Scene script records
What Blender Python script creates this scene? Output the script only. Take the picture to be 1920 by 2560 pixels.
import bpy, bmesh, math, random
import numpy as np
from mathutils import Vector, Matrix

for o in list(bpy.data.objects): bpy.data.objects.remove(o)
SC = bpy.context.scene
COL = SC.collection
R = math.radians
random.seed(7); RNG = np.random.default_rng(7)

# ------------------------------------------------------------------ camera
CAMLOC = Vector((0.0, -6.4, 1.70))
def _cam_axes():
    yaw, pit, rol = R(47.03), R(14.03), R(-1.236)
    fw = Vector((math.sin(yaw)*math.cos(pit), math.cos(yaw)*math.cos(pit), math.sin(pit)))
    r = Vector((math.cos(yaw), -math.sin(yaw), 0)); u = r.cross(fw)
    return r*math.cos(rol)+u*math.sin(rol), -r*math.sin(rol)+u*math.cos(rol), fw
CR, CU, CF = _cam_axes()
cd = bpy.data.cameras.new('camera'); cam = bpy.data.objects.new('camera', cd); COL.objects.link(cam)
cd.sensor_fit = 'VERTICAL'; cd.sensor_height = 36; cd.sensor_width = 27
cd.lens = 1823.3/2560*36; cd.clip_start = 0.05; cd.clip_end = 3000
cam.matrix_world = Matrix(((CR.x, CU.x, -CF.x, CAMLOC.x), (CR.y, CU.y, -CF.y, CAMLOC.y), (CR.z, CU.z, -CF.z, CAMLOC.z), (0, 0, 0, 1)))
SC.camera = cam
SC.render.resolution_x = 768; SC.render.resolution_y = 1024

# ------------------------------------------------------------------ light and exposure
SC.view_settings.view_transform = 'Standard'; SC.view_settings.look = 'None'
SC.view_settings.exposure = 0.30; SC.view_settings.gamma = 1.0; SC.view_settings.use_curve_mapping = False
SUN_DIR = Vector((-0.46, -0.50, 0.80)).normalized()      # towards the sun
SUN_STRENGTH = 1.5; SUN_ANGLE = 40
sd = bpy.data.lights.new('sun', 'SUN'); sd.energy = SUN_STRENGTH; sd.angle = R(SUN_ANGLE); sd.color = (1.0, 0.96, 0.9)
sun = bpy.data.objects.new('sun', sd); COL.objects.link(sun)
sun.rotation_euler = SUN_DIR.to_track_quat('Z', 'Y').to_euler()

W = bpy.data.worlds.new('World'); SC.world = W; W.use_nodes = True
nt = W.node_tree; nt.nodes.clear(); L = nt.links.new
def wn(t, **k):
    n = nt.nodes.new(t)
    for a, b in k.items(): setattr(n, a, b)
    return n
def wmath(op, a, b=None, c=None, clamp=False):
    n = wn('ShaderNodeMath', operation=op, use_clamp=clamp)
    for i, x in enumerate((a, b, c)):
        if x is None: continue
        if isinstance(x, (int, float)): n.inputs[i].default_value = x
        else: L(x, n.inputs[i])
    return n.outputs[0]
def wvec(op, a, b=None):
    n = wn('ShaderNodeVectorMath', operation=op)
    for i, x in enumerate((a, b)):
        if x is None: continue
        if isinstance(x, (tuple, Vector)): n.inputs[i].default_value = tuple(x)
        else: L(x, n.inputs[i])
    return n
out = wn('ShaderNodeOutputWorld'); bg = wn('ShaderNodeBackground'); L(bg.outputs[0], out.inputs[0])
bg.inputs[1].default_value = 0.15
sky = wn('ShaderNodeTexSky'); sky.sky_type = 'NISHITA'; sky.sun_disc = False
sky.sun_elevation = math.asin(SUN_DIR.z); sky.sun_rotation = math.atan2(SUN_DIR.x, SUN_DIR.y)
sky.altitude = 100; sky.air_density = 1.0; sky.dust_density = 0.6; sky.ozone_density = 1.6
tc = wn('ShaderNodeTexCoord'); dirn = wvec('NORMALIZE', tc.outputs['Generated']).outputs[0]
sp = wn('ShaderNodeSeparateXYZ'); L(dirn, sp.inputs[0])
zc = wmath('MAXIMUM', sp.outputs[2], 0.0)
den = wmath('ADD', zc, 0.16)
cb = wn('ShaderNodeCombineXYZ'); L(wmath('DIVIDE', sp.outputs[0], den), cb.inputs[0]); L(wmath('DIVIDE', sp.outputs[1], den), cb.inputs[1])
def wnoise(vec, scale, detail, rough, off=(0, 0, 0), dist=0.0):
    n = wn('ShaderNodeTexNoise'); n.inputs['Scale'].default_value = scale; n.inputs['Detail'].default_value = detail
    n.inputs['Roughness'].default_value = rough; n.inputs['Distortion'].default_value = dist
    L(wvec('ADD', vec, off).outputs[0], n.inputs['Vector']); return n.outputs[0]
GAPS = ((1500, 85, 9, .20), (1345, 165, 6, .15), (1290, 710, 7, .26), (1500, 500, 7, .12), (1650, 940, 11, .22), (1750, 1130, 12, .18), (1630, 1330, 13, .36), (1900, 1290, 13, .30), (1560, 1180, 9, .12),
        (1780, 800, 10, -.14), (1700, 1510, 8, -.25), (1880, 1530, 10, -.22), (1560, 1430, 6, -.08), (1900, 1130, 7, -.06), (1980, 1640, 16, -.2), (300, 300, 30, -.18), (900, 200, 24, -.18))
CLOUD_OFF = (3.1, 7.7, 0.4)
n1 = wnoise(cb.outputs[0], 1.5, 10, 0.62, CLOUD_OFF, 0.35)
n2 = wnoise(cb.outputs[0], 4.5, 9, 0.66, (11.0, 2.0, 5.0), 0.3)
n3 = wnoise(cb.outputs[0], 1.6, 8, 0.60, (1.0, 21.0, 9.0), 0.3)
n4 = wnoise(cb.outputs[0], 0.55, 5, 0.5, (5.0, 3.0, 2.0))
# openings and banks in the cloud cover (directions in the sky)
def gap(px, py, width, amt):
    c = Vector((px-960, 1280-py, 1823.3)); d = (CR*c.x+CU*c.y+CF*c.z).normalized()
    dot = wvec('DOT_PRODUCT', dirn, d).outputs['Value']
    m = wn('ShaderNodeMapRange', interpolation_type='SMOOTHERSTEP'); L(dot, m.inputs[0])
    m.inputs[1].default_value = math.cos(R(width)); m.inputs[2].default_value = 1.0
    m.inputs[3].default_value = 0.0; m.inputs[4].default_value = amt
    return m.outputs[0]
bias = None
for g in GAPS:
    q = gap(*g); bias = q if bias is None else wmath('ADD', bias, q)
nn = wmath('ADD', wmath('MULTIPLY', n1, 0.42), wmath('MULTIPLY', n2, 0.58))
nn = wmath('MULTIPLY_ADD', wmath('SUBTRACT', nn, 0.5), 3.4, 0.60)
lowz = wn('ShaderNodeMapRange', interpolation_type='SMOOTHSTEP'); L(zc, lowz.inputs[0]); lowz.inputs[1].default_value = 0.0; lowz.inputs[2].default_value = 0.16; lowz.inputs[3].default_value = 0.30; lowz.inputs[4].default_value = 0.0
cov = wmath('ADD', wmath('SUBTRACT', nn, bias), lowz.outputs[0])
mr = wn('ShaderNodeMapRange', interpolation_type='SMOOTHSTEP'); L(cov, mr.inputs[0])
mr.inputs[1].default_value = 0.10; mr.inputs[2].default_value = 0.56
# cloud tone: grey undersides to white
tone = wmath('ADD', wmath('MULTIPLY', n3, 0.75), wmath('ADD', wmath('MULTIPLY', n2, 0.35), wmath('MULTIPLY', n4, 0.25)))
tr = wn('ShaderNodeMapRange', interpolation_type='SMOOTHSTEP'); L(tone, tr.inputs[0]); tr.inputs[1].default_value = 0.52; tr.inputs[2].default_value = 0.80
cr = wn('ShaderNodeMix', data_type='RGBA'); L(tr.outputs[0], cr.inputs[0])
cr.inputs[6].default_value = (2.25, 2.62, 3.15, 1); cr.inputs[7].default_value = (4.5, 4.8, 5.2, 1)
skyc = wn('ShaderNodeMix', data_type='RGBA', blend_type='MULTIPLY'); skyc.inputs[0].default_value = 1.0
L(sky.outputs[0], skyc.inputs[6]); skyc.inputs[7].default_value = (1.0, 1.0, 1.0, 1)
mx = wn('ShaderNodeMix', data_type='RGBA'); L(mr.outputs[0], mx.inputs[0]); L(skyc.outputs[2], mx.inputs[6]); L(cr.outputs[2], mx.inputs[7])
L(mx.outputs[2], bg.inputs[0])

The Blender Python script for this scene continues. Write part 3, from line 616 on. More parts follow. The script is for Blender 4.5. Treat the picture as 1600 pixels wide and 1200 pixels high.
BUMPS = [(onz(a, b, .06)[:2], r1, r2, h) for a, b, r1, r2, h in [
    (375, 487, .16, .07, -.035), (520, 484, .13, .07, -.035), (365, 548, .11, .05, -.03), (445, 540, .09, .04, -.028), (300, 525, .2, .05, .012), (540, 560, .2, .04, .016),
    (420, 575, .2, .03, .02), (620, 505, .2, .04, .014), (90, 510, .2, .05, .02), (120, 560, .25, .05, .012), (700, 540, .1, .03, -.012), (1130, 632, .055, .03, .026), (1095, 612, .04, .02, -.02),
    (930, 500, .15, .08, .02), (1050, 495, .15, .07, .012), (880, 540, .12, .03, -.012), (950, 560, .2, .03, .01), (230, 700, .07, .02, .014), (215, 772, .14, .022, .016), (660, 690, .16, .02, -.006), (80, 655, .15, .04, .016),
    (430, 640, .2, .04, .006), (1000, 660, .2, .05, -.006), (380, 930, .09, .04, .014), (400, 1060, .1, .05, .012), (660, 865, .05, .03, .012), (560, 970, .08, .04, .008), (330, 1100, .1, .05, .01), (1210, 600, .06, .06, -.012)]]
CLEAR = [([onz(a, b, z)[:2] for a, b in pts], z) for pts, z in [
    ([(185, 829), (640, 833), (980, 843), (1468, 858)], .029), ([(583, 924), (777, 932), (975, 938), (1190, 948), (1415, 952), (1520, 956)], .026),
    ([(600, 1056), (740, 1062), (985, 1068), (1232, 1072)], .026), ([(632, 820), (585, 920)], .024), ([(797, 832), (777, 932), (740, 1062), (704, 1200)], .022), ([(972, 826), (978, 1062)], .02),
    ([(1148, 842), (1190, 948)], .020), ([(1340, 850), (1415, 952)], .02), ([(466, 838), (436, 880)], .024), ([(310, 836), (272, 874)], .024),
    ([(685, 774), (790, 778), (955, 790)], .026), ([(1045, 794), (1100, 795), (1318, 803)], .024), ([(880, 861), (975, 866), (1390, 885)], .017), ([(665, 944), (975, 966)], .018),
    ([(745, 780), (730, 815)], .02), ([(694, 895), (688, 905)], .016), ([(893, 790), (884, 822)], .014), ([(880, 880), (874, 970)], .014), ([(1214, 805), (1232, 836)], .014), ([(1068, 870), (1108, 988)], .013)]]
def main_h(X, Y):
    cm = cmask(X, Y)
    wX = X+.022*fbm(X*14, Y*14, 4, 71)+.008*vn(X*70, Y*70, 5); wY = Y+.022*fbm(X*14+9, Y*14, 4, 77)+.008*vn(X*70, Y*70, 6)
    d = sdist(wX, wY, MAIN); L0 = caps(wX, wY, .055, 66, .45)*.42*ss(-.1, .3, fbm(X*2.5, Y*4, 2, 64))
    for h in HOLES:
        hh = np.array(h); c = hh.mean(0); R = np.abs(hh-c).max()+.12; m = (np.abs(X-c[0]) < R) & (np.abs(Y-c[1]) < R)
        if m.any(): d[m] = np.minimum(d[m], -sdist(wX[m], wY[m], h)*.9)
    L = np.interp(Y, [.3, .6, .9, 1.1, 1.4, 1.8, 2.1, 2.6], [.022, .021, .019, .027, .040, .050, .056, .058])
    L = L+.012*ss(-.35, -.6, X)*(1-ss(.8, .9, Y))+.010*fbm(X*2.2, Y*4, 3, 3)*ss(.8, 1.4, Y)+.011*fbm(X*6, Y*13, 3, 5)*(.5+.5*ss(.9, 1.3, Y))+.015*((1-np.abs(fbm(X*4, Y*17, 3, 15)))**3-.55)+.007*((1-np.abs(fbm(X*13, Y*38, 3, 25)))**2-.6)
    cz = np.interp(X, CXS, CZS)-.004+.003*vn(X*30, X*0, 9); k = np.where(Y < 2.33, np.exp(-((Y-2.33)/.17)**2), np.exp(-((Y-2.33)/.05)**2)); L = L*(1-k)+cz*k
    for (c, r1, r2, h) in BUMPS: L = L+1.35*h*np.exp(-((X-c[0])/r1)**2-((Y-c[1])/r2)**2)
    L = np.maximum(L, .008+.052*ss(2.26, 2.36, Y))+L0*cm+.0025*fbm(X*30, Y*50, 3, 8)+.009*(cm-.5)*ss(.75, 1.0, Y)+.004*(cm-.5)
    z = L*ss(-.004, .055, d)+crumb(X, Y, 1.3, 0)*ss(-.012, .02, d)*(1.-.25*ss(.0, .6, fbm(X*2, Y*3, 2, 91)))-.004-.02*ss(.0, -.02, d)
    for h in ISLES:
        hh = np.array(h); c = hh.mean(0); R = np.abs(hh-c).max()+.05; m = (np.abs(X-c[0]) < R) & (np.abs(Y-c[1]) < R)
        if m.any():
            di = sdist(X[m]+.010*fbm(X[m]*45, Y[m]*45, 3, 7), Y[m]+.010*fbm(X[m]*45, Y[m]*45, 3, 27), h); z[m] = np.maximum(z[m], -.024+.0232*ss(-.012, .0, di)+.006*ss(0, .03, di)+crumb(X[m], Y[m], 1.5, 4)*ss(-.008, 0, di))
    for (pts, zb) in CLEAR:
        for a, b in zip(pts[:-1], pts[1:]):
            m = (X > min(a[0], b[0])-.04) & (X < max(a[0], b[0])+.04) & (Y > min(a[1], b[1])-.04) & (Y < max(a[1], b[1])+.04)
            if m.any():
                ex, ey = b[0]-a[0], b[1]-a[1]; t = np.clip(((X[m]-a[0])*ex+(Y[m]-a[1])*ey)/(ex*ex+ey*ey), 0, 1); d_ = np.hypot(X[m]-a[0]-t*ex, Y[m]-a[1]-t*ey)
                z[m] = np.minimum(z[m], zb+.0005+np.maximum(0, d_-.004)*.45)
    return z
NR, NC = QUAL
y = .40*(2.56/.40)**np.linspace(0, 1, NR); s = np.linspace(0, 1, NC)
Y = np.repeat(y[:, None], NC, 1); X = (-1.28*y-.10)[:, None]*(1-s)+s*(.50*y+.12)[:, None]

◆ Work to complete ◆
Exactly as written, please reproduce the lines from the first line of the data to the line containing "SC.render.resolution_x = 768;", inclusive, and nothing else.

◆ Task result ◆
What Blender Python script creates this scene? Output the script only. Take the picture to be 1920 by 2560 pixels.
import bpy, bmesh, math, random
import numpy as np
from mathutils import Vector, Matrix

for o in list(bpy.data.objects): bpy.data.objects.remove(o)
SC = bpy.context.scene
COL = SC.collection
R = math.radians
random.seed(7); RNG = np.random.default_rng(7)

# ------------------------------------------------------------------ camera
CAMLOC = Vector((0.0, -6.4, 1.70))
def _cam_axes():
    yaw, pit, rol = R(47.03), R(14.03), R(-1.236)
    fw = Vector((math.sin(yaw)*math.cos(pit), math.cos(yaw)*math.cos(pit), math.sin(pit)))
    r = Vector((math.cos(yaw), -math.sin(yaw), 0)); u = r.cross(fw)
    return r*math.cos(rol)+u*math.sin(rol), -r*math.sin(rol)+u*math.cos(rol), fw
CR, CU, CF = _cam_axes()
cd = bpy.data.cameras.new('camera'); cam = bpy.data.objects.new('camera', cd); COL.objects.link(cam)
cd.sensor_fit = 'VERTICAL'; cd.sensor_height = 36; cd.sensor_width = 27
cd.lens = 1823.3/2560*36; cd.clip_start = 0.05; cd.clip_end = 3000
cam.matrix_world = Matrix(((CR.x, CU.x, -CF.x, CAMLOC.x), (CR.y, CU.y, -CF.y, CAMLOC.y), (CR.z, CU.z, -CF.z, CAMLOC.z), (0, 0, 0, 1)))
SC.camera = cam
SC.render.resolution_x = 768; SC.render.resolution_y = 1024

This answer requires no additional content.